Şimdi düşünelim, bugün bir ağır piyade askerine doğru elinde sapanla koşan bir çocuk… Aslında, hayal etmeye gerek yok, çünkü biz o çocukları Filistin’den gelen haberler sayesinde hemen hemen her gün görüyoruz. 1948 yılından bu yana Filistinli Davudlar bu kez İsrailli Golyatlar’a sapanla taş fırlatıyorlar. Üç bin yıl sonra bugün yine Davudlar devlere doğru koşuyorlar. Savaşın adı değişebilir; İntifada, Kudüs Kılıcı, Aksa Tufanı. Ama hakikatin sapanı öyle bir ivme kazanır ki, batıla doğru koşarken hedefini vurması ayette sabit olduğu şekilde kaçınılmazdır.

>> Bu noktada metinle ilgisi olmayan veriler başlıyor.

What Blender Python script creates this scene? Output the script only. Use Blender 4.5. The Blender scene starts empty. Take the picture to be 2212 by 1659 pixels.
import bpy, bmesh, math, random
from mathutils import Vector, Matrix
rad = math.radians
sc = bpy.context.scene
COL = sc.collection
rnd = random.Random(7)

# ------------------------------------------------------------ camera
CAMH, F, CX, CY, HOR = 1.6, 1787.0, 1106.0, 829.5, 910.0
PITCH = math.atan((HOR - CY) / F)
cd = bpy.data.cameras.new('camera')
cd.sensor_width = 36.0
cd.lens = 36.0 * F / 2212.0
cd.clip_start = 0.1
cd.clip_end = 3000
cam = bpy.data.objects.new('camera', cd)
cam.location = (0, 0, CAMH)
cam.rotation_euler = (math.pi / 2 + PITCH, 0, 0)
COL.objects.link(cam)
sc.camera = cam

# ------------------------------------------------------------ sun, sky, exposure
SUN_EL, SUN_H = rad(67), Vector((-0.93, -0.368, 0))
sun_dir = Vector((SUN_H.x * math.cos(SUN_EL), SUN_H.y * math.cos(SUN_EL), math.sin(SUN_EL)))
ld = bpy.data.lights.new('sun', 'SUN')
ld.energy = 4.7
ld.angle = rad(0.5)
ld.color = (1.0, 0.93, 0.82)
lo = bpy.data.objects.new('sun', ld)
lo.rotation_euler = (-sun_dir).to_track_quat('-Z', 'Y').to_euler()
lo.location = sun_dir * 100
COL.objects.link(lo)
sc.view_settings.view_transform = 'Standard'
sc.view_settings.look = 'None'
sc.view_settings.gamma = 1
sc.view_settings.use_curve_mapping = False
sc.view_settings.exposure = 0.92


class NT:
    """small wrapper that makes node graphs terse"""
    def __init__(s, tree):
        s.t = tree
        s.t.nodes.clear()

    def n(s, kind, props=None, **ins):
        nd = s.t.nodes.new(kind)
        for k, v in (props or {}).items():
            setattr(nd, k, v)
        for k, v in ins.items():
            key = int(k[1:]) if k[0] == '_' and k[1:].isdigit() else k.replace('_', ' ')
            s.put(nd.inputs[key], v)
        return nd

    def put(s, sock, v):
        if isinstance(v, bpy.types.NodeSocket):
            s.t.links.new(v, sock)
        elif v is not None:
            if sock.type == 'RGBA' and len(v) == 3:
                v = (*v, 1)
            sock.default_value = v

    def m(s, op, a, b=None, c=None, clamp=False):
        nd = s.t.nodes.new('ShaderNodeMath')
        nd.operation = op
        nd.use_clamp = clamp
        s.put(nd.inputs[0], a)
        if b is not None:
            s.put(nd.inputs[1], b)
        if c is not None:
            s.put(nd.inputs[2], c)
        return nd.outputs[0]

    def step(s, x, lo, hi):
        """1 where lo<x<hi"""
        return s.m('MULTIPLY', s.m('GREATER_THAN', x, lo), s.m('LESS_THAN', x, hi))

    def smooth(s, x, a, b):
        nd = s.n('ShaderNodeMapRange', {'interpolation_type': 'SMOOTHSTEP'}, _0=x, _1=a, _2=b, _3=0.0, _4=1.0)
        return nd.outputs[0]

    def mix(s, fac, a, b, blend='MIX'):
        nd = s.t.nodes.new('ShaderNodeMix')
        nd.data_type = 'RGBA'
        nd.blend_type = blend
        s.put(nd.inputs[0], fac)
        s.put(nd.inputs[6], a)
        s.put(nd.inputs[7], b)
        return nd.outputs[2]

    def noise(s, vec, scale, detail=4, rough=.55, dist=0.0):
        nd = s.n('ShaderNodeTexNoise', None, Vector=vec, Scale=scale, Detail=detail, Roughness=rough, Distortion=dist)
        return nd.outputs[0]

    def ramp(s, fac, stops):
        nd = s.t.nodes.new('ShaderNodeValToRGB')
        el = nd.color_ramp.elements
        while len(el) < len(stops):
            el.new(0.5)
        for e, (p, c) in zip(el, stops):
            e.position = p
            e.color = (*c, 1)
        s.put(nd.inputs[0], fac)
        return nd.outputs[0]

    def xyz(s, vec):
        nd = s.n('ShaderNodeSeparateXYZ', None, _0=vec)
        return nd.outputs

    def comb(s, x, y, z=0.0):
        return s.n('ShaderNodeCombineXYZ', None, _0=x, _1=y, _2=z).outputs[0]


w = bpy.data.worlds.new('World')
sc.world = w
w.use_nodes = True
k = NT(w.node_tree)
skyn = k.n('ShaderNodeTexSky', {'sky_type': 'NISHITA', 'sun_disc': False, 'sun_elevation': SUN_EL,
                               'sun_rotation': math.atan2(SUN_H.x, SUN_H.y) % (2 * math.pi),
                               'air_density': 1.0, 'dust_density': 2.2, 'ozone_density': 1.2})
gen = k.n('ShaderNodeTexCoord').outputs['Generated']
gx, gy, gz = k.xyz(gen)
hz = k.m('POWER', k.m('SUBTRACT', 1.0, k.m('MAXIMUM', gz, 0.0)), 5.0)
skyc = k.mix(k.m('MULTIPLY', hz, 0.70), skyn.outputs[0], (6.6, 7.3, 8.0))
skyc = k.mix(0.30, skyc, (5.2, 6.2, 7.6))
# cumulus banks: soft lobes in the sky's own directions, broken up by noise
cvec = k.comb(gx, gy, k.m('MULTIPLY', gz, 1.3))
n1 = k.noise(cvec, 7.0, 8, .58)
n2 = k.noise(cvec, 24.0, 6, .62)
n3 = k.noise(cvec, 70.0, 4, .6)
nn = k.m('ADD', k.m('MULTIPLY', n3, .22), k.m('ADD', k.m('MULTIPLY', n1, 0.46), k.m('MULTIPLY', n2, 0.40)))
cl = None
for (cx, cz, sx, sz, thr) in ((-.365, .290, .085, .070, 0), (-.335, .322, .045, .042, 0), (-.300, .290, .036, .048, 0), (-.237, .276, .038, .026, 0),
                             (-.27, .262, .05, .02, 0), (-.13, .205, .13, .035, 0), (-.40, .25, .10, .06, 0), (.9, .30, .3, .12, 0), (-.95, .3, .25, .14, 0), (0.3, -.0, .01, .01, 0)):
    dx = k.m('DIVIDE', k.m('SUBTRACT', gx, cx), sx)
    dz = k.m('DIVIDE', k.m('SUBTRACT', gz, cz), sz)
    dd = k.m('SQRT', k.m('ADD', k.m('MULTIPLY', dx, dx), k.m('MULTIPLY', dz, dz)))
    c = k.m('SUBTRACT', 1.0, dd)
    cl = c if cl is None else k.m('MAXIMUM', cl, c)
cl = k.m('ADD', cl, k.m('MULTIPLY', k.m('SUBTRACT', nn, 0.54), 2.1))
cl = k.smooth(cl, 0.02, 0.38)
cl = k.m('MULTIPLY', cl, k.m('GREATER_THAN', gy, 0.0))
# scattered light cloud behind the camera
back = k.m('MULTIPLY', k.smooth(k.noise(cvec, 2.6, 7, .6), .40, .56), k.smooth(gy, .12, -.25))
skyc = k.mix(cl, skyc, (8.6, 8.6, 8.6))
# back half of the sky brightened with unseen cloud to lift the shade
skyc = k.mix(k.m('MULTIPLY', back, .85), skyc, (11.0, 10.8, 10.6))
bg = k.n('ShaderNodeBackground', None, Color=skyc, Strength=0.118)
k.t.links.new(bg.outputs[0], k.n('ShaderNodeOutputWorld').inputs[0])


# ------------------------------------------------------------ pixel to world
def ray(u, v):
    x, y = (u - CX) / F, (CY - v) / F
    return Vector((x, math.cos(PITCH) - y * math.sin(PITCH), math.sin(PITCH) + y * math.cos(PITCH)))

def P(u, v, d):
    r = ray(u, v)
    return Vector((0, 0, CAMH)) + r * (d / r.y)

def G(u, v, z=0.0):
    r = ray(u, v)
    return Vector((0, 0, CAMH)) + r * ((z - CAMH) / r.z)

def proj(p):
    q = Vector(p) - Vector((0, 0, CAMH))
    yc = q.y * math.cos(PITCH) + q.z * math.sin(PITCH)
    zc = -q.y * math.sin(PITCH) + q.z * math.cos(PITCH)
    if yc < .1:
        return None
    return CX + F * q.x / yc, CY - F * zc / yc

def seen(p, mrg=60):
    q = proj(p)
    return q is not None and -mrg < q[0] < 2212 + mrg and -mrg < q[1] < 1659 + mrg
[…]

Peki, bizler hakkın mı yoksa batılın mı yanındayız? Nasıl, bilebiliriz? Bugün İslam mücahitleri binlerce şehit verirken bizler devin karşısına çıkmaya cesaret edemeyen İsrailoğulları gibiyiz. Üstelik Allah’ın (Celle Celaluh) ayetiyle Davud’un (Aleyhisselam) kazanacağını bildirmesine rağmen. Bu savaşın karşısında, taş toplamayı küçümseyen kimseler, batıl ile birlikte zail olmaya mahkûmdur. Hakikatin yanında yer almak isteyen herkes Davud’un (Aleyhisselam) sırtındaki gömlek, ayağındaki pabuç, elindeki taş ya da sapan olmak için gayret etmesi gerektiğini bilmelidir.